Given instruction:
Extract the final stretch of the data: the line that contains "by 1300 pixels." and every line after it, unaltered, and no other lines.

::: Records for processing :::

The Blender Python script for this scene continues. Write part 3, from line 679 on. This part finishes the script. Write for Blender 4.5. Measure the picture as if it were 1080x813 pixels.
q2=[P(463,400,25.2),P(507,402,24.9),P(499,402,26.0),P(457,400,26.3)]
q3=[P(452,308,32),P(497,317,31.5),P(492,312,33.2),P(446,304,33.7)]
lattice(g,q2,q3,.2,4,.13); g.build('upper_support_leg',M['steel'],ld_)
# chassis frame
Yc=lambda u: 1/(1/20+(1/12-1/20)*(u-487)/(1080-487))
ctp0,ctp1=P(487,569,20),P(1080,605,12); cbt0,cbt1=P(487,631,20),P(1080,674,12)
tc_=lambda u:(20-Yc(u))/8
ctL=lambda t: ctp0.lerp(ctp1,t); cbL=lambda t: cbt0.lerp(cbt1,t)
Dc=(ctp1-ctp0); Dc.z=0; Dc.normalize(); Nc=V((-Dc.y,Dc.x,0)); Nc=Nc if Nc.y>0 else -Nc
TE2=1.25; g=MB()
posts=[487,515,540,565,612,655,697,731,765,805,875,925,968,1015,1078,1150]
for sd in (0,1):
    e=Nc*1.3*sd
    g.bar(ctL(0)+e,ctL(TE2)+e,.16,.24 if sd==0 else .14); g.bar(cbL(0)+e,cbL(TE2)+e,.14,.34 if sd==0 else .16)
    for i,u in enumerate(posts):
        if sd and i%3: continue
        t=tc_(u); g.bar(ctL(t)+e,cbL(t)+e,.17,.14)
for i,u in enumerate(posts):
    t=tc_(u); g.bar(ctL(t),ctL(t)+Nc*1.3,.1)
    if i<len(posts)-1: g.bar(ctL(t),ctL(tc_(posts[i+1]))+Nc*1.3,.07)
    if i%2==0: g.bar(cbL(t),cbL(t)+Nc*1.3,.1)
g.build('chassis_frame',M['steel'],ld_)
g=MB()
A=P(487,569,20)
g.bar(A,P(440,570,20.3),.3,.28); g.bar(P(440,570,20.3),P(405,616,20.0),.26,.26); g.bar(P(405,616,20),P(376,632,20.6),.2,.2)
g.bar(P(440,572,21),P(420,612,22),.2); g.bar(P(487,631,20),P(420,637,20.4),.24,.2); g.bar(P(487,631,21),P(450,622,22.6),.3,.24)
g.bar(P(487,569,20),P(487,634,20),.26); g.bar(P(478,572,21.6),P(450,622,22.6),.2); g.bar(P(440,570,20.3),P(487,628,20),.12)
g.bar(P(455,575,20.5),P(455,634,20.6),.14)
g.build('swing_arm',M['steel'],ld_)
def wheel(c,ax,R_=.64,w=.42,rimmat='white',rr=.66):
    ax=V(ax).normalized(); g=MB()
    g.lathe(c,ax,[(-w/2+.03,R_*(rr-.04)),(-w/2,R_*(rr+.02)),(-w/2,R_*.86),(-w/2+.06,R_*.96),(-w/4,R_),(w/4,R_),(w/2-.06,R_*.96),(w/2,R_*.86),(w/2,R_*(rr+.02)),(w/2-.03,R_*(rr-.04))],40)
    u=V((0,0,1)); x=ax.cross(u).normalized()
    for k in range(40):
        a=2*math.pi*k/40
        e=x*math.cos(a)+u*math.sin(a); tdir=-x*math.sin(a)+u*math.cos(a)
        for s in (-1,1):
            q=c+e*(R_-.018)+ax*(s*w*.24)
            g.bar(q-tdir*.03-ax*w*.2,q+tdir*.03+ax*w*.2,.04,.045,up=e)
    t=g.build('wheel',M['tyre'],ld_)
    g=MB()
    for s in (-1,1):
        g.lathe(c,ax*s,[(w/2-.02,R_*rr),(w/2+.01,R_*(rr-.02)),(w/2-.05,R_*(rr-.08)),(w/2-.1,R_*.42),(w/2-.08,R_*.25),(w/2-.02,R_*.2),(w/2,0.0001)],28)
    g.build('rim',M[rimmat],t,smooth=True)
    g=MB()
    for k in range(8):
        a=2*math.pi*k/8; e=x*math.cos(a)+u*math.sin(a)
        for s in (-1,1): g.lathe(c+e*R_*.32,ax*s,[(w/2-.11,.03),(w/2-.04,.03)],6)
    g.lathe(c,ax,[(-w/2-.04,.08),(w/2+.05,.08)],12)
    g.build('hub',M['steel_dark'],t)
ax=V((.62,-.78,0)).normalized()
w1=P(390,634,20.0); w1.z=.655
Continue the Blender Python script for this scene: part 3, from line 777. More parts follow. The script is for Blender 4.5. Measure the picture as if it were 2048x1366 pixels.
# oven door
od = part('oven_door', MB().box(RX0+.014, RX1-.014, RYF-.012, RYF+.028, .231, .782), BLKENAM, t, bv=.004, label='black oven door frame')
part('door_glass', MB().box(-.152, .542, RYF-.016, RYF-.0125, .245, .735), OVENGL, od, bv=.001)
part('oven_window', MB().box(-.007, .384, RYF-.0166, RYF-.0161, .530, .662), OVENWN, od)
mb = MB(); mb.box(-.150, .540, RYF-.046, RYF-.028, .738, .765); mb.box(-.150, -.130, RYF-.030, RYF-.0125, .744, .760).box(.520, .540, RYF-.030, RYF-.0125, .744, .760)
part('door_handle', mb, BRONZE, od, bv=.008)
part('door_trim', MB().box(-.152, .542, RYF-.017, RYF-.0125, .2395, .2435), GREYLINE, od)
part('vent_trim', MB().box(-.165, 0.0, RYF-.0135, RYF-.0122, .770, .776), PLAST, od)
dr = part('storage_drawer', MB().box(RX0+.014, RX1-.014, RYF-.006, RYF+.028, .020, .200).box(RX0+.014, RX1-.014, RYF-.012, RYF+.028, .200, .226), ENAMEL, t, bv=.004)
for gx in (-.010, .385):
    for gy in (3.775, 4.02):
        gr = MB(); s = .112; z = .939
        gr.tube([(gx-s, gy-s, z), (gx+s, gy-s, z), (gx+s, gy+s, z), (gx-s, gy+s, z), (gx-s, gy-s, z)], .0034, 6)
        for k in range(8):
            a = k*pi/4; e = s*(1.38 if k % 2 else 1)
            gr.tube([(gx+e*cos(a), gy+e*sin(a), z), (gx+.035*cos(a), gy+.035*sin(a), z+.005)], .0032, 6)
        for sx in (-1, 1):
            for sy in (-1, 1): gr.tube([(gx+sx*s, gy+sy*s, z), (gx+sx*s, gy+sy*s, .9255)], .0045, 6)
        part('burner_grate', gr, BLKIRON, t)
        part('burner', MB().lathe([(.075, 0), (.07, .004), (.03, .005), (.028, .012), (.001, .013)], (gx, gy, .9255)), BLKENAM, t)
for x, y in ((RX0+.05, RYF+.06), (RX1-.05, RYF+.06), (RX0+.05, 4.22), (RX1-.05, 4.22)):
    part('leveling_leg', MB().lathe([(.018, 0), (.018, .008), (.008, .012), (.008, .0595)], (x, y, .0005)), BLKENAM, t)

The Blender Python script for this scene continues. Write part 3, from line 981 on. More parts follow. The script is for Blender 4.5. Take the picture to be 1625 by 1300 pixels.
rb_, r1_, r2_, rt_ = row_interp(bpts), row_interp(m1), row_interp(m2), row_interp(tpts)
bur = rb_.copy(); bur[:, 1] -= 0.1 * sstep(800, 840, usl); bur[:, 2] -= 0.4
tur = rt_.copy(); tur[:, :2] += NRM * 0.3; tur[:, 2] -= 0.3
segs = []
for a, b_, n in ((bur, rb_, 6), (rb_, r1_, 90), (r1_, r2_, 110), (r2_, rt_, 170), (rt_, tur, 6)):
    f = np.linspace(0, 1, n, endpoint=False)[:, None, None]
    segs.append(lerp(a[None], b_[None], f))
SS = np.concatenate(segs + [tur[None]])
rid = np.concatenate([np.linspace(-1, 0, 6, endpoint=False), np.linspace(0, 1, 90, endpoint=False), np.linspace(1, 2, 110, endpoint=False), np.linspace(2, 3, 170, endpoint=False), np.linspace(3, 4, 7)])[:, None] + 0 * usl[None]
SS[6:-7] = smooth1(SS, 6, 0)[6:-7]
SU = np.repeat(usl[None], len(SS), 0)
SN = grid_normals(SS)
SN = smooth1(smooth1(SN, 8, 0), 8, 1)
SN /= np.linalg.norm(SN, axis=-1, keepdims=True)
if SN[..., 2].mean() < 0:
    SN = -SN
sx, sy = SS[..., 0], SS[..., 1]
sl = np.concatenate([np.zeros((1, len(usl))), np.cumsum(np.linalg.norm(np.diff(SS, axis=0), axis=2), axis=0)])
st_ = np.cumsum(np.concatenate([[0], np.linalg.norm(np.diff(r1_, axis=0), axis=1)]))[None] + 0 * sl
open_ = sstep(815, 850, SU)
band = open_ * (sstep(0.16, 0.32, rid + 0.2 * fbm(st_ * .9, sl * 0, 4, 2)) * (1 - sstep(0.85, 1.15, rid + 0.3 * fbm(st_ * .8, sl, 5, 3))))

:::

Exercise answer:
The Blender Python script for this scene continues. Write part 3, from line 981 on. More parts follow. The script is for Blender 4.5. Take the picture to be 1625 by 1300 pixels.
rb_, r1_, r2_, rt_ = row_interp(bpts), row_interp(m1), row_interp(m2), row_interp(tpts)
bur = rb_.copy(); bur[:, 1] -= 0.1 * sstep(800, 840, usl); bur[:, 2] -= 0.4
tur = rt_.copy(); tur[:, :2] += NRM * 0.3; tur[:, 2] -= 0.3
segs = []
for a, b_, n in ((bur, rb_, 6), (rb_, r1_, 90), (r1_, r2_, 110), (r2_, rt_, 170), (rt_, tur, 6)):
    f = np.linspace(0, 1, n, endpoint=False)[:, None, None]
    segs.append(lerp(a[None], b_[None], f))
SS = np.concatenate(segs + [tur[None]])
rid = np.concatenate([np.linspace(-1, 0, 6, endpoint=False), np.linspace(0, 1, 90, endpoint=False), np.linspace(1, 2, 110, endpoint=False), np.linspace(2, 3, 170, endpoint=False), np.linspace(3, 4, 7)])[:, None] + 0 * usl[None]
SS[6:-7] = smooth1(SS, 6, 0)[6:-7]
SU = np.repeat(usl[None], len(SS), 0)
SN = grid_normals(SS)
SN = smooth1(smooth1(SN, 8, 0), 8, 1)
SN /= np.linalg.norm(SN, axis=-1, keepdims=True)
if SN[..., 2].mean() < 0:
    SN = -SN
sx, sy = SS[..., 0], SS[..., 1]
sl = np.concatenate([np.zeros((1, len(usl))), np.cumsum(np.linalg.norm(np.diff(SS, axis=0), axis=2), axis=0)])
st_ = np.cumsum(np.concatenate([[0], np.linalg.norm(np.diff(r1_, axis=0), axis=1)]))[None] + 0 * sl
open_ = sstep(815, 850, SU)
band = open_ * (sstep(0.16, 0.32, rid + 0.2 * fbm(st_ * .9, sl * 0, 4, 2)) * (1 - sstep(0.85, 1.15, rid + 0.3 * fbm(st_ * .8, sl, 5, 3))))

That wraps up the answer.